Insofern haftet Yesterday durchaus eine melancholische Stimmung an und wird Jack von den Gewissensbissen seines Betrugs zu einer Entscheidung gedrängt, dann findet Danny Boyle gelungene Aussagen zur Bedeutung jener Musik an sich. Auch entlockt er seiner Besetzung überaus sehenswerte Darbietungen. Angefangen von Himesh Patel, der die Songs selbst singt, und Lily James als Ellie, die eine stimmige Chemie verbindet. Ein Highlight ist Kate McKinnon als durchweg karriereorientierte und entwaffnend skrupellos ehrliche Musik-Agentin, die in Jack jemanden sieht, aus dem es Profit zu schlagen gilt. Doch statt sich mit den Kehrseiten des Ruhms eingehend zu beschäftigen, mit denen Künstler damals wie heute konfrontiert werden, oder Jack als Figur mit Selbstzweifeln zu definieren, webt das Drehbuch eine absehbare Liebesgeschichte ein, die nach bekanntem Muster verläuft. So ist Jacks Werdegang nie wirklich mitreißend, der Scherbenhaufen, den er selbst verursacht, nie groß genug. Hier gäbe es mehr zu entdecken. Wer sich jedoch dem musikalischen Takt widersetzt, hat kein Rhythmusgefühl.
Fazit:
Sieht man, wie Jack und Ellie in kleinster Handarbeit einen Song der Beatles in einem provisorischen Tonstudio auferstehen lassen, lässt das vermuten, wie deren Lieder früher tatsächlich entstanden sind. Dank der Songs besitzt Danny Boyles Film eine unvergleichlich ansteckende, liebevolle Atmosphäre , die zum Mitwippen einlädt. Der zeitlose Charme hat selbst nach einem halben Jahrhundert nichts von seiner Faszination verloren. Eine Begegnung, die Jack im letzten Drittel mit einem Mann hat, den es gar nicht geben dürfte, wird das Publikum spalten; sie ist mit viel Fingerspitzengefühl erzählt und wie der Film selbst eine Ode an die Pop-Musik und Pop-Kultur im Allgemeinen. Sagt eine Frau zu Jack, „eine Welt ohne die Beatles ist eine Welt, die unendlich viel schlechter ist“, dann verdeutlicht das die Wirkung, die Werke von Künstlern, die 50, 100 oder 500 Jahre alt sind, auf die menschliche Kultur gehabt haben und auch künftig haben werden.
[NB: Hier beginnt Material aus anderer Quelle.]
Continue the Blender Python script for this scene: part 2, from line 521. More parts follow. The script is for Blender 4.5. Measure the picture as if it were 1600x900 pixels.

Yesterday ist vor allem für ein reiferes Publikum ein sehenswertes Plädoyer dafür, dass manche Musik und ihre Wirkung schlicht zeitlos ist. Aus der netten Geschichte wird nicht das Beste herausgeholt, doch sie ist mit großem Herz erzählt. Die sympathische Besetzung füllt nicht nur den Humor mit Leben, sondern auch einen großartigen Soundtrack. Dem beizuwohnen, ist einfach schön.